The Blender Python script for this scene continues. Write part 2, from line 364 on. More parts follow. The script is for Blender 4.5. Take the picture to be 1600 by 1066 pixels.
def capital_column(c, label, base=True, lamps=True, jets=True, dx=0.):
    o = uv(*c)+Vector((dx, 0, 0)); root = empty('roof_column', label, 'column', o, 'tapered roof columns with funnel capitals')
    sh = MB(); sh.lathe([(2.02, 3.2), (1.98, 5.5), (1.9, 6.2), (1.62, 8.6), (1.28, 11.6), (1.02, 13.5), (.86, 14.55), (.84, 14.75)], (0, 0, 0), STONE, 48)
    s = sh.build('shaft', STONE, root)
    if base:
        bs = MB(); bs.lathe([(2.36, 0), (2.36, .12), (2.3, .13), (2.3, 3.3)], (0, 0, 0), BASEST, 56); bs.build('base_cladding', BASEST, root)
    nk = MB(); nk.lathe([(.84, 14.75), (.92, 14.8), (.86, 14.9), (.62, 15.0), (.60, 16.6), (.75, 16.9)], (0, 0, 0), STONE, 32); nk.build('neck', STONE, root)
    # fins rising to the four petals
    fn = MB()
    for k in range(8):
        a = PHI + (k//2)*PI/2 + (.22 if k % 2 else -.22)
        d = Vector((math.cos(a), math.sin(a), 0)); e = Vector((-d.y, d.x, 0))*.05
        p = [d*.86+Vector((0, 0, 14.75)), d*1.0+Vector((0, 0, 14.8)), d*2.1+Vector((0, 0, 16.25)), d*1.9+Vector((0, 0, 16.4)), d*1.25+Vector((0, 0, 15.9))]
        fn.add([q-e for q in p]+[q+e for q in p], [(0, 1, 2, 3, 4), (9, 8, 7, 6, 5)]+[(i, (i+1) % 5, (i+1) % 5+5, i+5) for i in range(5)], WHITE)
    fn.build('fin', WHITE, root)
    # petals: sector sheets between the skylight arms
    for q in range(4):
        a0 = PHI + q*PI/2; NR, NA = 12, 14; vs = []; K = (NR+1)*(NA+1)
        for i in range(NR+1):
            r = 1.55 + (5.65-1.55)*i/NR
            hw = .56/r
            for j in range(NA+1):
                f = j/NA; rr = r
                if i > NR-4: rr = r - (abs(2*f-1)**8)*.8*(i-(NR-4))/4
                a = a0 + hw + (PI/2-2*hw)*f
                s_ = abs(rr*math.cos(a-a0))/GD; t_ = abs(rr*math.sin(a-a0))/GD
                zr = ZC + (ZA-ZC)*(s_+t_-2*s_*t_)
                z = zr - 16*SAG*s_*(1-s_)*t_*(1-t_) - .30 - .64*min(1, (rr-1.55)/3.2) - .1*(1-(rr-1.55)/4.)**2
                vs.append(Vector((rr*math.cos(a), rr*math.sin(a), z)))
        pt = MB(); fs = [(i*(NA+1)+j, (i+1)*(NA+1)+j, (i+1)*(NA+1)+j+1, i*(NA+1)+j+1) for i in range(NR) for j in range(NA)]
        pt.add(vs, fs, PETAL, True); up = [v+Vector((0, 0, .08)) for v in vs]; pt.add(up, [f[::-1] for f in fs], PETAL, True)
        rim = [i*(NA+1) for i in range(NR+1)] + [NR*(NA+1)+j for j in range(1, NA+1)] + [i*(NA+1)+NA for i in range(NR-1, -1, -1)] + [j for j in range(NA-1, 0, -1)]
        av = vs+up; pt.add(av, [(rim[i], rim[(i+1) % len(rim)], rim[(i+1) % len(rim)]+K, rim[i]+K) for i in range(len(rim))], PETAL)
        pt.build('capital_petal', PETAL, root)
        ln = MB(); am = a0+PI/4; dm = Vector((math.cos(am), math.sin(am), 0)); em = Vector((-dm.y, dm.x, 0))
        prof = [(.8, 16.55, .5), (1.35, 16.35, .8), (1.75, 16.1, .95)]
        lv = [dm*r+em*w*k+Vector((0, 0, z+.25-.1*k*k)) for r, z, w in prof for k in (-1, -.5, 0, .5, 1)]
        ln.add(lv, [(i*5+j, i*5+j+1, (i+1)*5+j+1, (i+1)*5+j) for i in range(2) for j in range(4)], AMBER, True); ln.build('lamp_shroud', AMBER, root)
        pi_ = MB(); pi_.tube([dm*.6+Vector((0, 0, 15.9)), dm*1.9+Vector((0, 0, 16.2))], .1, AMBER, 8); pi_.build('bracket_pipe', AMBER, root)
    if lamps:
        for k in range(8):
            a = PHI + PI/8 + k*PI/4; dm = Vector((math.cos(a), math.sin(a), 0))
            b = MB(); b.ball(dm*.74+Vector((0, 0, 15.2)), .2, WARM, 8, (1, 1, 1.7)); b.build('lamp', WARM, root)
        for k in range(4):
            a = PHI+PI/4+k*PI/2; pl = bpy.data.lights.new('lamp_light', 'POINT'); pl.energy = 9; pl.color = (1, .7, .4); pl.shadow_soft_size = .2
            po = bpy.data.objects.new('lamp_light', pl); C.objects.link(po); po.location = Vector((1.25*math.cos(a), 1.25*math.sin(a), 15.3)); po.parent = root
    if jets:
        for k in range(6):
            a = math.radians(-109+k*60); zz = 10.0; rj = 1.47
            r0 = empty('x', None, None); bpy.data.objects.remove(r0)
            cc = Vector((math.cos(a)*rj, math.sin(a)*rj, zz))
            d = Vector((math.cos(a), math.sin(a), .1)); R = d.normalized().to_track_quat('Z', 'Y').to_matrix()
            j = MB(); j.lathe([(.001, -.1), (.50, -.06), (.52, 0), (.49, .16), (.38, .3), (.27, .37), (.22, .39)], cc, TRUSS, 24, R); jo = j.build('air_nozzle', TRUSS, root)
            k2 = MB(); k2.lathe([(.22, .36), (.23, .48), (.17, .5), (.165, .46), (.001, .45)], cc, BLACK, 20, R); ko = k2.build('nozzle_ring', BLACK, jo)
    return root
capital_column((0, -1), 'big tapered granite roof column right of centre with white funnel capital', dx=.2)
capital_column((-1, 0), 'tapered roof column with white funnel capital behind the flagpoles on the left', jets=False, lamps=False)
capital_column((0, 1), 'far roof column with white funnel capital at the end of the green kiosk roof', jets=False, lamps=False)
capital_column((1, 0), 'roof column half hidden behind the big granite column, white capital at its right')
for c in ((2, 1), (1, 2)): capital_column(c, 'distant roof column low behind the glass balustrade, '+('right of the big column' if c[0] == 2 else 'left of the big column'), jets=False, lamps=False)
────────
• **SET EXERCISE**: From the data above, extract every line in its exact form.

• **THE SOLUTION**:
The Blender Python script for this scene continues. Write part 2, from line 364 on. More parts follow. The script is for Blender 4.5. Take the picture to be 1600 by 1066 pixels.
def capital_column(c, label, base=True, lamps=True, jets=True, dx=0.):
    o = uv(*c)+Vector((dx, 0, 0)); root = empty('roof_column', label, 'column', o, 'tapered roof columns with funnel capitals')
    sh = MB(); sh.lathe([(2.02, 3.2), (1.98, 5.5), (1.9, 6.2), (1.62, 8.6), (1.28, 11.6), (1.02, 13.5), (.86, 14.55), (.84, 14.75)], (0, 0, 0), STONE, 48)
    s = sh.build('shaft', STONE, root)
    if base:
        bs = MB(); bs.lathe([(2.36, 0), (2.36, .12), (2.3, .13), (2.3, 3.3)], (0, 0, 0), BASEST, 56); bs.build('base_cladding', BASEST, root)
    nk = MB(); nk.lathe([(.84, 14.75), (.92, 14.8), (.86, 14.9), (.62, 15.0), (.60, 16.6), (.75, 16.9)], (0, 0, 0), STONE, 32); nk.build('neck', STONE, root)
    # fins rising to the four petals
    fn = MB()
    for k in range(8):
        a = PHI + (k//2)*PI/2 + (.22 if k % 2 else -.22)
        d = Vector((math.cos(a), math.sin(a), 0)); e = Vector((-d.y, d.x, 0))*.05
        p = [d*.86+Vector((0, 0, 14.75)), d*1.0+Vector((0, 0, 14.8)), d*2.1+Vector((0, 0, 16.25)), d*1.9+Vector((0, 0, 16.4)), d*1.25+Vector((0, 0, 15.9))]
        fn.add([q-e for q in p]+[q+e for q in p], [(0, 1, 2, 3, 4), (9, 8, 7, 6, 5)]+[(i, (i+1) % 5, (i+1) % 5+5, i+5) for i in range(5)], WHITE)
    fn.build('fin', WHITE, root)
    # petals: sector sheets between the skylight arms
    for q in range(4):
        a0 = PHI + q*PI/2; NR, NA = 12, 14; vs = []; K = (NR+1)*(NA+1)
        for i in range(NR+1):
            r = 1.55 + (5.65-1.55)*i/NR
            hw = .56/r
            for j in range(NA+1):
                f = j/NA; rr = r
                if i > NR-4: rr = r - (abs(2*f-1)**8)*.8*(i-(NR-4))/4
                a = a0 + hw + (PI/2-2*hw)*f
                s_ = abs(rr*math.cos(a-a0))/GD; t_ = abs(rr*math.sin(a-a0))/GD
                zr = ZC + (ZA-ZC)*(s_+t_-2*s_*t_)
                z = zr - 16*SAG*s_*(1-s_)*t_*(1-t_) - .30 - .64*min(1, (rr-1.55)/3.2) - .1*(1-(rr-1.55)/4.)**2
                vs.append(Vector((rr*math.cos(a), rr*math.sin(a), z)))
        pt = MB(); fs = [(i*(NA+1)+j, (i+1)*(NA+1)+j, (i+1)*(NA+1)+j+1, i*(NA+1)+j+1) for i in range(NR) for j in range(NA)]
        pt.add(vs, fs, PETAL, True); up = [v+Vector((0, 0, .08)) for v in vs]; pt.add(up, [f[::-1] for f in fs], PETAL, True)
        rim = [i*(NA+1) for i in range(NR+1)] + [NR*(NA+1)+j for j in range(1, NA+1)] + [i*(NA+1)+NA for i in range(NR-1, -1, -1)] + [j for j in range(NA-1, 0, -1)]
        av = vs+up; pt.add(av, [(rim[i], rim[(i+1) % len(rim)], rim[(i+1) % len(rim)]+K, rim[i]+K) for i in range(len(rim))], PETAL)
        pt.build('capital_petal', PETAL, root)
        ln = MB(); am = a0+PI/4; dm = Vector((math.cos(am), math.sin(am), 0)); em = Vector((-dm.y, dm.x, 0))
        prof = [(.8, 16.55, .5), (1.35, 16.35, .8), (1.75, 16.1, .95)]
        lv = [dm*r+em*w*k+Vector((0, 0, z+.25-.1*k*k)) for r, z, w in prof for k in (-1, -.5, 0, .5, 1)]
        ln.add(lv, [(i*5+j, i*5+j+1, (i+1)*5+j+1, (i+1)*5+j) for i in range(2) for j in range(4)], AMBER, True); ln.build('lamp_shroud', AMBER, root)
        pi_ = MB(); pi_.tube([dm*.6+Vector((0, 0, 15.9)), dm*1.9+Vector((0, 0, 16.2))], .1, AMBER, 8); pi_.build('bracket_pipe', AMBER, root)
    if lamps:
        for k in range(8):
            a = PHI + PI/8 + k*PI/4; dm = Vector((math.cos(a), math.sin(a), 0))
            b = MB(); b.ball(dm*.74+Vector((0, 0, 15.2)), .2, WARM, 8, (1, 1, 1.7)); b.build('lamp', WARM, root)
        for k in range(4):
            a = PHI+PI/4+k*PI/2; pl = bpy.data.lights.new('lamp_light', 'POINT'); pl.energy = 9; pl.color = (1, .7, .4); pl.shadow_soft_size = .2
            po = bpy.data.objects.new('lamp_light', pl); C.objects.link(po); po.location = Vector((1.25*math.cos(a), 1.25*math.sin(a), 15.3)); po.parent = root
    if jets:
        for k in range(6):
            a = math.radians(-109+k*60); zz = 10.0; rj = 1.47
            r0 = empty('x', None, None); bpy.data.objects.remove(r0)
            cc = Vector((math.cos(a)*rj, math.sin(a)*rj, zz))
            d = Vector((math.cos(a), math.sin(a), .1)); R = d.normalized().to_track_quat('Z', 'Y').to_matrix()
            j = MB(); j.lathe([(.001, -.1), (.50, -.06), (.52, 0), (.49, .16), (.38, .3), (.27, .37), (.22, .39)], cc, TRUSS, 24, R); jo = j.build('air_nozzle', TRUSS, root)
            k2 = MB(); k2.lathe([(.22, .36), (.23, .48), (.17, .5), (.165, .46), (.001, .45)], cc, BLACK, 20, R); ko = k2.build('nozzle_ring', BLACK, jo)
    return root
capital_column((0, -1), 'big tapered granite roof column right of centre with white funnel capital', dx=.2)
capital_column((-1, 0), 'tapered roof column with white funnel capital behind the flagpoles on the left', jets=False, lamps=False)
capital_column((0, 1), 'far roof column with white funnel capital at the end of the green kiosk roof', jets=False, lamps=False)
capital_column((1, 0), 'roof column half hidden behind the big granite column, white capital at its right')
for c in ((2, 1), (1, 2)): capital_column(c, 'distant roof column low behind the glass balustrade, '+('right of the big column' if c[0] == 2 else 'left of the big column'), jets=False, lamps=False)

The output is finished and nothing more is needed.